| TASK GOAL |
Retype the opening lines of the listing below, ending with the line that contains "# ---------------- timber", and leave out any pictures.

## Begin DATA EXTRACT

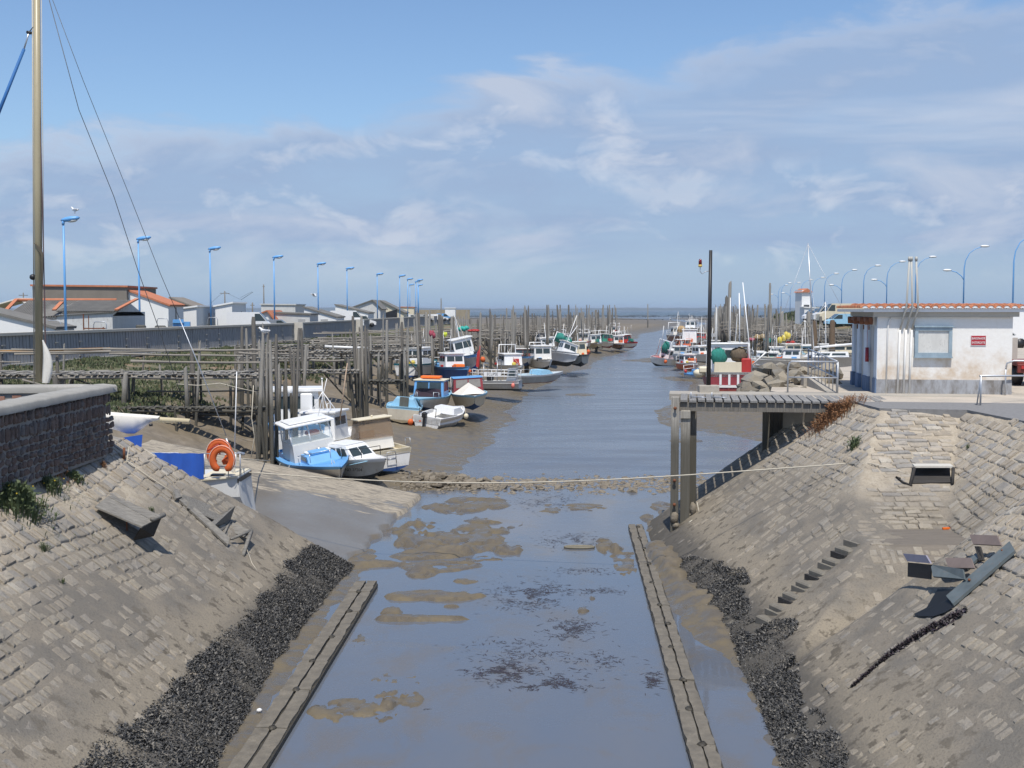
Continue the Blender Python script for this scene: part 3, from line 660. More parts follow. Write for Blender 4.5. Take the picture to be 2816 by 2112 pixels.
# ---------------- timber sills along the lock floor ----------------
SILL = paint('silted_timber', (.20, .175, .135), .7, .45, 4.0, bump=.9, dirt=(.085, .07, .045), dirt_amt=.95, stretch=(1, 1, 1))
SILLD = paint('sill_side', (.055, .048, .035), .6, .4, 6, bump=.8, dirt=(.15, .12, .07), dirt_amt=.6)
def sill(label, p0, p1, w):
    a, b = Vector(p0), Vector(p1); e = empty('timber_sill', a, label, 'sill'); d = (b - a); L_ = d.length; d.normalize(); n = Vector((d.y, -d.x, 0)); an = math.atan2(d.y, d.x); r = random.Random(int(L_ * 10)); t = 0
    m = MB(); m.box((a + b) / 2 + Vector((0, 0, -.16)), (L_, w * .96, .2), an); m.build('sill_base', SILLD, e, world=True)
    while t < L_:
        l = min(r.uniform(1.5, 2.3), L_ - t); lz = r.uniform(-.012, .008)
        for s, ww in ((-1, .46), (1, .42)):
            m = MB(); nn = 7; P = []
            for i in range(nn + 1):
                c = a + d * (t + .004 + (l - .008) * i / nn) + Vector((0, 0, lz)); i0 = s * .04 * w + r.uniform(-.012, .012); o0 = s * (ww * w + r.uniform(-.02, .02))
                for o_, zz in ((i0, -.12), (i0, -.005), (o0, -.012 + r.uniform(-.01, .01)), (o0 * 1.02, -.16)): P.append(c + n * o_ + Vector((0, 0, zz)))
            fs = [(i * 4 + k, i * 4 + k + 1, i * 4 + k + 5, i * 4 + k + 4) for i in range(nn) for k in range(3)] + [(0, 1, 2, 3), (nn * 4 + 3, nn * 4 + 2, nn * 4 + 1, nn * 4)]
            m.add(P, fs); m.build('beam', SILL, e, world=True)
        m = MB(); m.blob(a + d * t + n * r.uniform(-.05, .05) + Vector((0, 0, -.01)), (.07, .12, .035), 8, 4, .25, int(t * 10)); m.build('iron_strap', SILLD, e, world=True)
        t += l
pL0, pL1 = atz(650, 2150, -4.07), atz(1008, 1596, -4.03); pR0, pR1 = atz(1962, 2150, -4.07), atz(1748, 1440, -4.07)
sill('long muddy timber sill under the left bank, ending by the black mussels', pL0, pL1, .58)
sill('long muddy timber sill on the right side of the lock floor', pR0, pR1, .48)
m = MB(); sl_ = atz(1593, 1507, WL); m.path([sl_ + Vector((math.cos(t) * .42, math.sin(t) * .16, .03)) for t in np.linspace(0, 6.28, 18)], .035, 6); m.prism([sl_ + Vector((math.cos(t) * .44, math.sin(t) * .18, -.1)) for t in np.linspace(0, 6.1, 16)], (0, 0, .13)); tag(m.build('sunken_lid', paint('wet_slab', (.20, .18, .13), .7, .3, 6, bump=.5, dirt_amt=.7)), 'flat oval stone slab lying in the shallow water', 'slab')
# ---------------- rubble weir ----------------
g = NG('muddy_rock'); w_ = g.coord('World'); n1 = g.noise(w_, 3, 6, .65); n2 = g.noise(w_, 18, 4, .6)
c_ = g.mix(g.rnd(), (.13, .105, .075), (.235, .20, .15)); c_ = g.mix(g.ramp(n1, .45, .65), c_, (.20, .17, .125)); g.set('Base Color', c_); g.set('Roughness', .85); g.bump(g.math('ADD', n1, n2), .7, .04); MROCK = g.m
rocks = [rock_mesh('stone', MROCK, 60 + i, 15, .75) for i in range(7)]
weir = empty('rubble_weir', (1, 46.5, WL), 'low weir of muddy rubble stones across the channel', 'weir'); r = random.Random(5)
for i in range(285):
    x = r.uniform(-4.2, 8.4); y = 46.6 + .05 * x + r.gauss(0, 1.0) * (.9 if x > 0 else .6); s = r.choice((.16, .2, .24, .3, .38)) * r.uniform(.8, 1.1)
    z0 = float(T(np.array([x]), np.array([y]))[0]); inst('stone', rocks[i % 7], weir, Vector((x, y, max(z0, WL - .12) + s * .12)) - weir.location, (r.uniform(-.4, .4), r.uniform(-.4, .4), r.uniform(0, 6)), (s * 1.5, s * 1.2, s))
r = random.Random(77); mb = MB()
for i in range(1500):
    x = r.uniform(-4.5, 8.6); y = 46.6 + .05 * x + r.gauss(0, 1.15); s = r.uniform(.05, .13); mb.blob((x, y, max(float(T(np.array([x]), np.array([y]))[0]), WL - .04) + s * .1), (s, s * .8, s * .6), 5, 3, .25, i)
mb.smooth = False; mb.sm = [False] * len(mb.sm); o = mb.build('cobbles', MROCK, weir, world=True); o['kind'] = 'stuff'
# ---------------- right quay: pavement, pier, hut ----------------
g = NG('quay_paving'); w_ = g.coord('World'); n1 = g.noise(w_, .8, 6, .6); n2 = g.noise(w_, 9, 5, .6); sep = g.N.new('ShaderNodeSeparateXYZ'); g.L.new(w_, sep.inputs[0])
yy_ = g.math('ADD', sep.outputs[1], g.math('ADD', g.math('MULTIPLY', sep.outputs[0], .15), g.math('MULTIPLY', g.noise(w_, 2, 2), .12)))
asph = g.mix(g.ramp(n2, .4, .7), (.21, .205, .20), (.165, .16, .155)); cc_ = g.mix(g.ramp(n1, .4, .65), (.47, .41, .335), (.385, .34, .28)); cc_ = g.mix(g.math('MULTIPLY', g.ramp(n2, .55, .7), .35), cc_, (.2, .18, .15))
g.set('Base Color', g.mix(g.ramp(yy_, 35.35, 35.42), asph, cc_)); g.set('Roughness', .9); g.bump(n2, .25, .02); PAVE = g.m
def xtop(Y):
    A0 = xtR(Y) - WL / SL; Lz = -2.1 + (Y - 25.4) * .345
    s = A0 + 2.1 * sstep(20.6, 24.3, Y); return float(np.where(Y > 31.45, A0, s))
edge = [(xtop(y) - .02, y, 0) for y in np.linspace(12, 34.0, 45)]
edge += [(8.9, 34.9, 0), (8.25, 38.3, 0), (9.6, 44, 0), (12, 50, 0), (19, 60, 0), (28, 75, 0), (36, 100, 0), (60, 130, 0), (120, 130, 0), (60, 12, 0)]
m = MB(); n = len(edge)
m.add([(x, y, .012) for x, y, z in edge] + [(x, y, -5) for x, y, z in edge], [tuple(range(n - 1, -1, -1))] + [((i + 1) % n, i, n + i, n + (i + 1) % n) for i in range(n)])
q = m.build('quay_pavement', PAVE, loc=(0, 0, 0)); tag(q, kind='structure')
bm = bmesh.new(); bm.from_mesh(q.data); bmesh.ops.recalc_face_normals(bm, faces=bm.faces); bmesh.ops.triangulate(bm, faces=bm.faces); bm.to_mesh(q.data); bm.free()
# pier
PA = math.radians(-8.2); ca, sa = math.cos(PA), math.sin(PA)
def pr(a, b, z): return Vector((4.80 + a * ca - b * sa, 34.55 + a * sa + b * ca, z))   # pier frame: a along, b away from the camera
pier = empty('timber_pier', pr(0, 0, -4.2), 'timber pier with thick grey deck planks and tall post above the sloping bank', 'pier', rot=(0, 0, PA))
def plocal(v): return v   # children in pier frame
def pchild(mb, name, mat, dz=4.2): mb.v = [(x, y, z + dz) for x, y, z in mb.v]; o = bpy.data.objects.new(name, mb.mesh(name, mat)); C.objects.link(o); o.parent = pier; return o
plk = []
for q_ in range(4):
    r = random.Random(q_); mb = MB(); mb.box((0, 0, 0), (.205, 2.25, .075), bev=.008); plk.append(mb.mesh('plank', WOODP))
PLK2 = wood('pier_plank', (.30, .29, .275), (.17, .165, .155), (25, 1.5, 25))
for me in plk: me.materials[0] = PLK2
r = random.Random(2)
for i in range(24):
    inst('plank', plk[i % 4], pier, (.15 + i * .247, 1.12, 4.2 - .02 + r.uniform(-.008, .008)), (r.uniform(-.01, .01), 0, math.radians(0) + r.uniform(-.006, .006)))
pchild(MB().box((2.8, .13, -.20), (5.8, .12, .245)), 'front_beam', WOODD); pchild(MB().box((2.8, 2.1, -.20), (5.8, .12, .245)), 'rear_beam', WOODD)
m = MB(); m.box((4.35, 2.95, -.075), (9.3, 1.35, .19)); pchild(m, 'concrete_walkway', CONC)
for x, y, w, d, zt, zb, mt in ((-.10, -.04, .23, .24, .10, -4.25, WOODG), (.20, .10, .27, .24, -.30, -4.3, WOODG), (.42, .55, .2, .24, -.30, -4.3, WOODD), (.20, 1.9, .25, .25, -.05, -4.3, WOODD), (2.6, 2.0, .2, .2, -.1, -3.6, WOODD), (4.2, 2.0, .2, .2, -.1, -2.4, WOODD)):
    pchild(MB().box((x, y, (zt + zb) / 2), (w, d, zt - zb), bev=.015), 'post', mt)
m = MB(); m.box((.20, -.045, -.42), (.27, .06, .2)); pchild(m, 'cleat_block', WOODG)
for z_ in (-.22, -2.3, -3.0):
    m = MB(); m.tube((-.1, -.16, z_), (-.1, -.24, z_), .035, .03, 8); m.tube((-.1, -.24, z_), (-.1, -.27, z_), .055, .05, 6); pchild(m, 'bolt', RUST)
m = MB(); m.smooth = True; m.blob((-.1, -.17, -3.38), (.12, .1, .16), 8, 6, .15, 2); m.blob((-.05, -.17, -3.62), (.1, .1, .1), 8, 6, .2, 3); m.blob((.44, -.0, -3.15), (.1, .1, .2), 8, 6, .15, 3); pchild(m, 'barnacle_lump', MROCK)
m = MB(); m.path([pr(.55, -.02, -2.95) + Vector((0, 0, 0)), pr(.62, -.08, -3.3), pr(.52, -.1, -3.55)], .012, 5); cfe = atz(1908, 1447, -3.55)
m.path([cfe + Vector((math.cos(t) * .13, 0.03 * math.sin(t * 2), math.sin(t) * .13)) for t in np.linspace(-2.2, 2.6, 14)], .065, 8); tag(m.build('fender_ring', paint('dirty_white', (.52, .48, .38), .6, .2, 5)), 'dirty white fender ring hanging by a rope at the foot of the pier post', 'fender')
for s in (.35, .95):
    m = MB(); m.tube((s, .5, .02), (s, .5, .2), .018); m.path([(s, .5, .06), (s + .3 * (1 if s < .5 else 1), .42, .06), (s + .42, .38, .05)], .018, 6); pchild(m, 'mooring_ring', STEEL)
# dark sheet piles holding the quay corner behind the pier
spl = empty('sheet_piles', (8.5, 38.3, -3), 'dark vertical timber sheet piles under the quay behind the pier', 'wall'); r = random.Random(4)
for i in range(16):
    p = Vector((7.95 + i * .145, 37.45 - i * .02, 0)); m = MB(); m.box((p.x, p.y, -2.1 + r.uniform(-.05, .05)), (.13, .09, 3.8 + r.uniform(-.2, .1))); m.build('pile', WOODD, spl, world=True)
m = MB(); m.box((8.95, 37.32, -.42), (2.4, .1, .16)); m.build('waling', WOODD, spl, world=True)
# lamp mast with red beacon on the pier
bp_ = aty(1948, 1068, 37.6); bp_.z = 0.02
e = empty('beacon_mast', bp_, 'tall black tapering mast with a red beacon on a side arm, on the pier', 'mast')
m = MB(); m.box((0, 0, .1), (.62, .42, .24), bev=.02); m.build('base_block', CONC, e)
m = MB(); m.tube((0, 0, .2), (0.03, 0, 4.42), .088, .062, 4, True); m.build('mast_pole', BLACK, e)
m = MB(); m.path([(.0, 0, 3.78), (-.13, -.05, 3.76), (-.24, -.05, 3.69), (-.30, -.05, 3.76), (-.30, -.05, 3.90)], .013, 6); m.build('bracket', STEEL, e)
m = MB(); m.tube((-.30, -.05, 3.90), (-.30, -.05, 3.97), .055, .06, 12); bk = m.build('beacon_base', paint('yellow_plastic', (.7, .5, .12), .5), e)
m = MB(); m.path([(-.30, -.05, 3.97), (-.30, -.05, 4.08), (-.30, -.05, 4.13), (-.30, -.05, 4.15)], [.052, .052, .04, .012], 12); m.build('beacon_lens', paint('red_lens', (.16, .008, .012), .15, .1, dirt_amt=0), e)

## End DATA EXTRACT

| EXERCISE ANSWER |
Continue the Blender Python script for this scene: part 3, from line 660. More parts follow. Write for Blender 4.5. Take the picture to be 2816 by 2112 pixels.
# ---------------- timber sills along the lock floor ----------------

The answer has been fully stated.